そしてそのジンクスを打ち破ったのがペレス。2011年に小林のチームメイトとしてザウバーからデビューを果たし、今も現役だ。その他2010年代にはエステバン・グティエレスもF1で3シーズン走り、最近ではパトリシオ・オワードがマクラーレンからフリー走行に出走するなど、メキシコ人ドライバーはかつてほど馴染みのないものではなくなっている。
このように、メキシコよりも日本の方がF1で長期間に渡って多くのドライバーが活躍している。しかし実績という点で言えば、ペレスひとりで日本人ドライバー全員のリザルトを上回っている感がある。
■実績は“ペレス一強”のメキシコに分あり。今後は角田の躍進に期待
F1の決勝を走った日本人ドライバー18人の中で、入賞の経験があるのはその半数の8人。いずれもフル参戦経験のあるドライバーだ。そして決勝での最高成績は3位で、1990年日本GPの鈴木、2004年アメリカGPの佐藤、2012年日本GPの小林と、過去3度記録されている。一方予選の最高位は2番手で、佐藤と小林が1度ずつ記録している。
一方メキシコは、日本人のフルタイムF1ドライバーが誕生する遥か昔、1967年の南アフリカGPでペドロ・ロドリゲスが優勝を記録している。彼は表彰台も通算7回獲得しており、この時点で日本人の最高成績を上回っている。
そして何より、ペレスが両国ドライバーの中でも飛び抜けた実績を残している。2011年からザウバー、マクラーレン、フォースインディア(レーシングポイント)といった中堅チームを渡り歩き、その中でも光る走りを見せるドライバーとしての評価を確立。そして2020年のサクヒールGPでは、波乱のレースを制して悲願のF1初優勝を成し遂げた。
この活躍が認められ、ペレスは2021年からトップチームのレッドブル・レーシングのドライバーに。同年は1勝を挙げて年間ランキング4位、2022年は優勝2回、2位7回、3位2回という好成績でランキング3位となった。
そして2023年は先日行なわれたサウジアラビアGPで通算5勝目をポールトゥウィンで記録。
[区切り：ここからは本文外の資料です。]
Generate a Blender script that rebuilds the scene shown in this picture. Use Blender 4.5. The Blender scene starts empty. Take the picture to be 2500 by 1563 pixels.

“レッドブル一強”の雰囲気が漂う今シーズンだが、今季のペレスからはチームメイトで前年王者のマックス・フェルスタッペンに挑戦し、タイトル獲得を狙わんとする勢いが感じられる。
このように、データから見るF1版『日本対メキシコ』は、実績という点を重視してみるとメキシコに軍配が上がると言わざるを得ない。しかしこの結果をひっくり返す存在となり得るのが角田だ。
角田はレッドブルの育成ドライバーとして下位カテゴリーで好成績を残し、その活躍が認められた結果、レッドブルの下部チーム的存在であるアルファタウリからF1デビューを果たした経緯がある。最近はチーム自体の不振もあって上位争いに食い込めていない角田だが、今季は開幕から2戦連続で11位に食い込み、これはマシンのポテンシャルを限界以上まで引き出した結果だという声も聞かれる。
現在はフェルスタッペン、ペレスという強力なドライバーラインアップを形成しているレッドブルだが、彼らの“秘蔵っ子”である角田がますますその評価を高めていけば、将来のレッドブル入り、そして歴代の日本人最高成績を次々に更新……という未来も十分あり得るだろう。